Gregory Haskins wrote:
This patch provides the ability to dynamically declare and map an interrupt-request handle to an x86 8-bit vector. Problem Statement: Emulated devices (such as PCI, ISA, etc) have interrupt routing done via standard PC mechanisms (MP-table, ACPI, etc). However, we also want to support a new class of devices which exist in a new virtualized namespace and therefore should not try to piggyback on these emulated mechanisms. Rather, we create a way to dynamically register interrupt resources that acts indepent of the emulated counterpart. On x86, a simplistic view of the interrupt model is that each core has a local-APIC which can recieve messages from APIC-compliant routing devices (such as IO-APIC and MSI) regarding details about an interrupt (such as which vector to raise). These routing devices are controlled by the OS so they may translate a physical event (such as "e1000: raise an RX interrupt") to a logical destination (such as "inject IDT vector 46 on core 3"). A dynirq is a virtual implementation of such a router (think of it as a virtual-MSI, but without the coupling to an existing standard, such as PCI). The model is simple: A guest OS can allocate the mapping of "IRQ" handle to "vector/core" in any way it sees fit, and provide this information to the dynirq module running in the host. The assigned IRQ then becomes the sole handle needed to inject an IDT vector to the guest from a host.
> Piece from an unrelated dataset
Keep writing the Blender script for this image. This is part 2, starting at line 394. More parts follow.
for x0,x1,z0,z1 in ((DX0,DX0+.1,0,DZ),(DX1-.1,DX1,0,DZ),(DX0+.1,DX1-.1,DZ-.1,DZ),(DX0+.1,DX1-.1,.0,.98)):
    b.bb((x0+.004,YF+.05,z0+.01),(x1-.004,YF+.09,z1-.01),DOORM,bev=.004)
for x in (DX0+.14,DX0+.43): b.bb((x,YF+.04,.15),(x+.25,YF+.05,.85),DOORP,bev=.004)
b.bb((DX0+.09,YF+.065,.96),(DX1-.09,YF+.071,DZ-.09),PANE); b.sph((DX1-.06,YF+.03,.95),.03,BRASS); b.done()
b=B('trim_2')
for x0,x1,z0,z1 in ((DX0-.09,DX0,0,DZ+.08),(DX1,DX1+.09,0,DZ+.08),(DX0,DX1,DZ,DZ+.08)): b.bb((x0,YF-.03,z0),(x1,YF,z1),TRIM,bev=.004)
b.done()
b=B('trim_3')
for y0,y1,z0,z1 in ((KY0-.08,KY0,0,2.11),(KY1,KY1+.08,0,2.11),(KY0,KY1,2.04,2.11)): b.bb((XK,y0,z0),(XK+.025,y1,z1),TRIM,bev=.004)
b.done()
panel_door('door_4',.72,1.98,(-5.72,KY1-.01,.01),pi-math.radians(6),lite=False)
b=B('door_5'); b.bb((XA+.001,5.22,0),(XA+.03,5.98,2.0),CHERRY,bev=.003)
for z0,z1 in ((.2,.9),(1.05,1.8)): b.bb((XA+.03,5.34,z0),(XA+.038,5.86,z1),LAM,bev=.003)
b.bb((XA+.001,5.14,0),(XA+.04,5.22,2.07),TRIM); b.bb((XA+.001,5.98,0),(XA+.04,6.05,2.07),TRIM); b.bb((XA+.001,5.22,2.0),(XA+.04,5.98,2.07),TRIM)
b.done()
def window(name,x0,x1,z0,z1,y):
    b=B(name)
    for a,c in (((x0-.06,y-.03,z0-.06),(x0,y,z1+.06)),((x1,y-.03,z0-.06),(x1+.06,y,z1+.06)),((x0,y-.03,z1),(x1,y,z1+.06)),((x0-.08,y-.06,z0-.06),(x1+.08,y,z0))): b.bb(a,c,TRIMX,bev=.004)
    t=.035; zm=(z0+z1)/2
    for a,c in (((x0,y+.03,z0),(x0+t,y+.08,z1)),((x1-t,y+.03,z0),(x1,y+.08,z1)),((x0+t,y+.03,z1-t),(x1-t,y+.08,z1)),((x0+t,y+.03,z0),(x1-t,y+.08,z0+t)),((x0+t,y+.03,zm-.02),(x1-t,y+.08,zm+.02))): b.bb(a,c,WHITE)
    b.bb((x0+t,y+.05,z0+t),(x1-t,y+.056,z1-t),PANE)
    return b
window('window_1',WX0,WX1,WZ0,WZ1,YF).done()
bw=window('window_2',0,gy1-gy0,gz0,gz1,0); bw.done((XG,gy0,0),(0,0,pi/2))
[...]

A host entity that wishes to raise an interrupt simple needs to call kvm_inject_dynirq(irq) and the routing is performed transparently. +static int +_kvm_inject_dynirq(struct kvm *kvm, struct dynirq *entry) +{ + struct kvm_vcpu *vcpu; + int ret; + + mutex_lock(&kvm->lock); + + vcpu = kvm->vcpus[entry->dest]; + if (!vcpu) { + ret = -ENOENT; + goto out; + } + + ret = kvm_apic_set_irq(vcpu, entry->vec, 1); + +out: + mutex_unlock(&kvm->lock); + + return ret; +} +
Given that you're using the apic to inject the IRQ, you'll need an EOI. So what's the difference between dynirq and MSI, performance wise?